Director of Advocacy, Climate and Energy Program

Expertise

Global Warming Policy

Profile

As the Union of Concerned Scientists' (UCS) director of Advocacy for the Climate and Energy Program, Lexi Shultz provides direction for our federal climate and energy policy work. This work is focused on advocating for practical, science-based solutions to climate change, while helping translate climate science information to coalition partners, decision makers and the general public. She has been actively engaged in helping to shape federal climate and energy policy in Congress and works with an extensive coalition of organizations and grassroots activists.  Ms. Shultz also helps provide management for the entire Climate and Energy Program, including our state-based work in California, the Midwest, and the Northeast. 
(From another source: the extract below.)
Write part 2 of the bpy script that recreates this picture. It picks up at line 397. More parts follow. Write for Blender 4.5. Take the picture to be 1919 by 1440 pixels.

Previously, Ms. Shultz served as the Washington representative for climate policy as well as Washington representative for UCS’s Scientific Integrity Program. Before coming to UCS, she was the director of legislative and regulatory affairs for the Mineral Policy Center, now Earthworks, in Washington, D.C., where she campaigned to reform mining laws and promote environmentally and fiscally responsible mining. Earlier in her career, she ran a campaign against federal subsidies for environmentally harmful activities at the U.S. Public Interest Research Group.  She has testified before House and Senate Committees on a number of environmental issues and served on the National Advisory Council for Environmental Policy and Technology (NACEPT) Superfund Subcommittee to advise the EPA on the future of the Superfund Program.
 
Ms. Shultz's environmental work began in 1989 as an Eaton Fellow at the Institute of Ecosystem Studies (IES) in Millbrook, New York, where she studied the effects of acidity on heavy metal concentrations in streams, and ultimately served as manager of the Environmental Monitoring Program at the IES.  She also held positions at the Pace Energy Project and the Environmental Defense Fund. 

 
Ms. Shultz has an A.B. in chemistry from Vassar College, and J.D. Cum Laude and Environmental Law Certificate from Pace University School of Law. She has been a member of the Connecticut bar since 1996.